Ricette con accompagnamento musicale o atmosfere musicali che combaciano ai sapori di un piatto?
«Dipende: talvolta è il piatto che invoca nella preparazione una musica perfetta per lui; altre è la musica, in cerca di essere definita, che chiede ausilio a una ricetta».
Cerchiamo di capirci: dove sta la musica nella Cinematica focaccia di cicorie?
«Quando prepari la focaccia ci vuole tempo e pazienza: è un film in bianco e nero. E’ un mood caldo, la condizione riflessiva che ti aiuta a far le cose fatte per bene. Cinematic Orchestra o Ascenseur pour l’echafaud di Miles Davis».
Quanto è importante difendere le proprie radici e le proprie tradizioni e quanto (quando) è importante non farlo?
«La tradizione è quella che ti da una identità. E’ lo strumento per costruirsi una opinione del mondo: chi ce l’ha è fortunato. Da questo punto, crescere in un luogo con tradizioni forti è bellissimo, come in Salento. Ma la tradizione è da sempre anche il luogo dei pensieri più beceri e reazionari. La tradizione è a mio avviso il grande strumento per un sano meticciato, non per una chiusura».
Che c’entra Pintor con London Calling e l’inchiostro di polpo?
«Tutta una emozione otrantina. A quattordici anni, isolato in quel paesino, amavo stare davanti al mare, leggere il Manifesto di Pintor e ascoltare London Calling con il walkman.

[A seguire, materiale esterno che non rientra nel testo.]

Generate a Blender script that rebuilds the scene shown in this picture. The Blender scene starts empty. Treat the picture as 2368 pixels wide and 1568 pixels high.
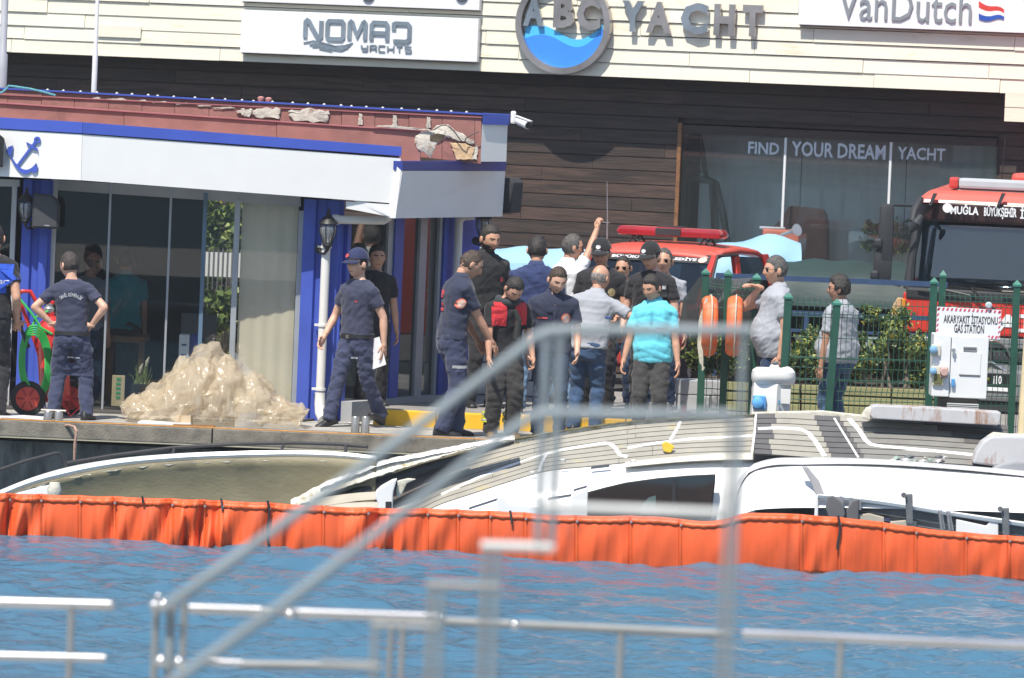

Il pescatore sbatteva polipi sulla roccia».
E Palermo e le sarde con Pharoah Sanders?
«L’inno alla psichedelia, alla libertà del jazz, ai meticciati in cucina. Ai meticciati come luoghi di curiosità».
Poi abbini Billie Holiday al baccalà: non è gentile, o sbaglio?
«Non è l’abbinamento più riuscito, lo confesso. Era una cena solitaria, magari malinconica. Billie ci sta perfetta. Il baccalà… forse.. è indigesto!!!».
Sei più maldestro tu o i musicisti che ti accompagnano?
“Io: ogni movimento che faccio è a rischio. E’ il principio dei clown”.
L’immaginazione è l’anticamera della creazione?
“La libertà che uno si regala è l’anticamera della creazione”.
È la musica ad ispirarti o sono gli ingredienti dei piatti che richiamano i suoni?
«Entrambe. Dipende…».
Nick Drake e Tom Waits: li vedo male in cucina…Sapori forti?
«Waits sta bene per l’accompagnamento: è il vino che ti bevi in cucina. Nick Drake serve per quando cucini solo con te stesso, perché è il miele della cucina».
Gli Smiths con le rape: perché?
«Perché in Salento non c’erano negozi di dischi e così aspettavo il pacco da Disfunzioni musicali. C’era una unione diretta tra l’apertura del pacco e il pranzo con orecchiette e rape: ed io ascoltavo indie, punk e rock».
Seguire le stagioni per non perdere gusto e poesia: tu guardi a musicisti tuttora attivi ma legati al passato. Ti contraddici?
«I Public Enemy, i Clash o i Massive Attack hanno rivoluzionato la musica utilizzando suoni e canzoni di trent’anni prima. Il passato ed il futuro sono assolutamente legati: l’importante è non fare foto stinte. E’ fare proprie le radici per esplorare mondi nuovi».
Per un semplice soffritto, e nulla più, quale musica sceglieresti?
«Bob Marley. Caldo, profumato, in levare».
Un jazzista, tempo fa, mi disse che il blues è come il grasso del prosciutto. E il rock, secondo te?
«Un salame invecchiato bene».
Pensi che all’Italia di oggi dovremmo aggiungere un po’ di olio?
«Se andiamo avanti così ritorna l’olio di ricino: meglio evitare di usare la regola di mia nonna in qualsiasi contesto».